CORPORATE FINANCE SERVICES
"Corporate finance is often linked with investment banking, where the goal is to raise capital for business growth or development. While corporate finance deals specifically with corporations, its principles apply broadly to financial management across all types of firms. Unlike financial accounting, which reports past financial data, corporate finance aims to optimize capital use to boost shareholder value."
CAPITAL RAISING
Capital raising definition refers to a process through which a company raises funds from external sources to achieve its strategic goals, such as investment in its own business development, or investment in other assets, for example, M&A, joint ventures, and strategic partnerships.
DEBT AND CAPITAL
Capital structure is the specific mix of debt and equity that a company uses to finance its operations and growth.

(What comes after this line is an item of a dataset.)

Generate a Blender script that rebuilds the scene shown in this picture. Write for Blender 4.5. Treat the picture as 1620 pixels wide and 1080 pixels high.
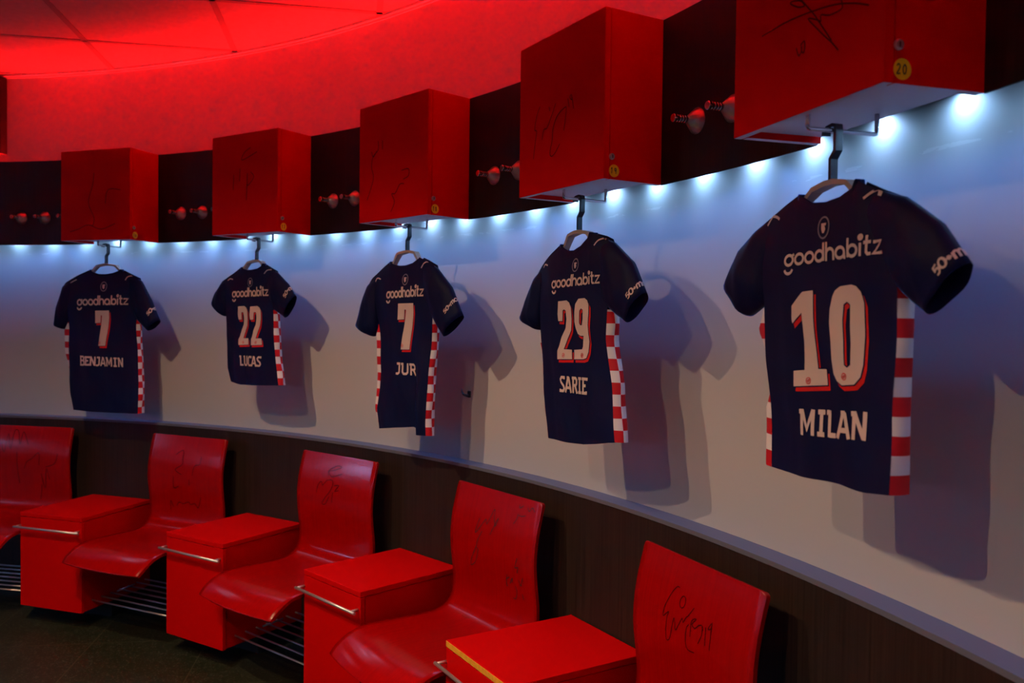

Debt consists of borrowed money that must be repaid, often with interest, while equity represents ownership stakes in the company.
EQUITY CAPITAL
Corporations can raise capital by selling shares, with investors expecting the company's value to increase over time. Shareholder value rises when companies invest in projects with positive returns or pay out excess cash as dividends. Investors favor stocks of companies that consistently provide high returns and increase market value.
JOINT VENTURE
A joint venture is a combination of two or more parties that seek the development of a single enterprise or project for profit, sharing the risks associated with its development. The parties to the joint venture must be at least a combination of two natural persons or entities.